SUPPLIED DATA:
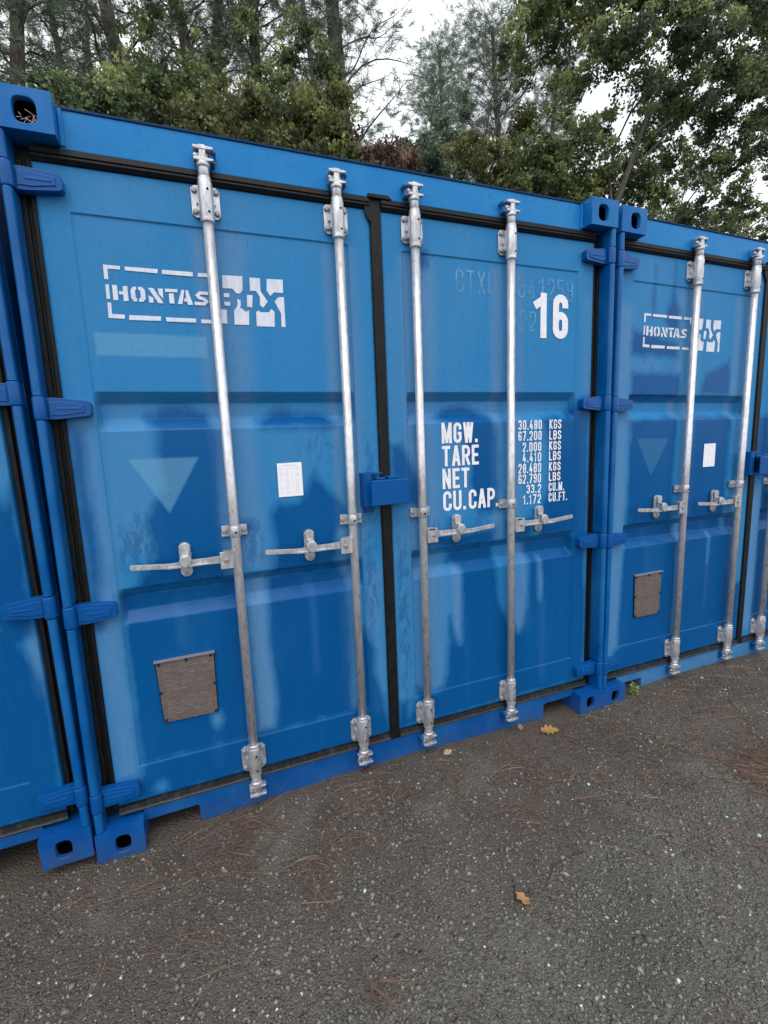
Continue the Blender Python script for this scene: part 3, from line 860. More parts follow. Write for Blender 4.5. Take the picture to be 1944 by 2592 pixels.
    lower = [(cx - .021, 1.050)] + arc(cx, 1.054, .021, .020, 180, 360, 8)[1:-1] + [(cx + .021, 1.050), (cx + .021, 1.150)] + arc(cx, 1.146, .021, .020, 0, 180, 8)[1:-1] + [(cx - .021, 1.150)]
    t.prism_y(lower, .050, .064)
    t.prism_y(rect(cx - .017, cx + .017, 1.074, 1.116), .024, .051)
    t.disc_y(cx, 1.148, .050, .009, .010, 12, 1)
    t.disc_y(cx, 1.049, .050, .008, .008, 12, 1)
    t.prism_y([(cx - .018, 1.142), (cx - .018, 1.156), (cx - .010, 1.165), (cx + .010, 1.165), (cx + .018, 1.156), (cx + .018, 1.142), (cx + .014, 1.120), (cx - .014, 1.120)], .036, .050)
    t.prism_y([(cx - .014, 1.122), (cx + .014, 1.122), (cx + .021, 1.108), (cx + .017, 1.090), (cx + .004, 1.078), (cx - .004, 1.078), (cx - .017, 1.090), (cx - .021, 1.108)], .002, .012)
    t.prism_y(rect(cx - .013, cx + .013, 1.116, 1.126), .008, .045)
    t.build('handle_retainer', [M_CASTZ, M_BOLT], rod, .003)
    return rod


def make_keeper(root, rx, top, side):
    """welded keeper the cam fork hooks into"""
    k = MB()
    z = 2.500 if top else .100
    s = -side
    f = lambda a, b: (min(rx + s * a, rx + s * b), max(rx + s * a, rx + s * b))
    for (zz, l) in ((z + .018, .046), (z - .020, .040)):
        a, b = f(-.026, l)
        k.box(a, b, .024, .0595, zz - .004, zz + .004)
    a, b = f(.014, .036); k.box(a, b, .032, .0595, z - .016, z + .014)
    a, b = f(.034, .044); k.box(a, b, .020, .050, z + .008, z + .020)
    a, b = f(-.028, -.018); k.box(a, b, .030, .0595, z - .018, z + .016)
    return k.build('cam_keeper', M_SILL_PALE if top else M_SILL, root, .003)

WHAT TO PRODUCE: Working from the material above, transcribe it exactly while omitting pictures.

TASK SOLUTION:
Continue the Blender Python script for this scene: part 3, from line 860. More parts follow. Write for Blender 4.5. Take the picture to be 1944 by 2592 pixels.
    lower = [(cx - .021, 1.050)] + arc(cx, 1.054, .021, .020, 180, 360, 8)[1:-1] + [(cx + .021, 1.050), (cx + .021, 1.150)] + arc(cx, 1.146, .021, .020, 0, 180, 8)[1:-1] + [(cx - .021, 1.150)]
    t.prism_y(lower, .050, .064)
    t.prism_y(rect(cx - .017, cx + .017, 1.074, 1.116), .024, .051)
    t.disc_y(cx, 1.148, .050, .009, .010, 12, 1)
    t.disc_y(cx, 1.049, .050, .008, .008, 12, 1)
    t.prism_y([(cx - .018, 1.142), (cx - .018, 1.156), (cx - .010, 1.165), (cx + .010, 1.165), (cx + .018, 1.156), (cx + .018, 1.142), (cx + .014, 1.120), (cx - .014, 1.120)], .036, .050)
    t.prism_y([(cx - .014, 1.122), (cx + .014, 1.122), (cx + .021, 1.108), (cx + .017, 1.090), (cx + .004, 1.078), (cx - .004, 1.078), (cx - .017, 1.090), (cx - .021, 1.108)], .002, .012)
    t.prism_y(rect(cx - .013, cx + .013, 1.116, 1.126), .008, .045)
    t.build('handle_retainer', [M_CASTZ, M_BOLT], rod, .003)
    return rod


def make_keeper(root, rx, top, side):
    """welded keeper the cam fork hooks into"""
    k = MB()
    z = 2.500 if top else .100
    s = -side
    f = lambda a, b: (min(rx + s * a, rx + s * b), max(rx + s * a, rx + s * b))
    for (zz, l) in ((z + .018, .046), (z - .020, .040)):
        a, b = f(-.026, l)
        k.box(a, b, .024, .0595, zz - .004, zz + .004)
    a, b = f(.014, .036); k.box(a, b, .032, .0595, z - .016, z + .014)
    a, b = f(.034, .044); k.box(a, b, .020, .050, z + .008, z + .020)
    a, b = f(-.028, -.018); k.box(a, b, .030, .0595, z - .018, z + .016)
    return k.build('cam_keeper', M_SILL_PALE if top else M_SILL, root, .003)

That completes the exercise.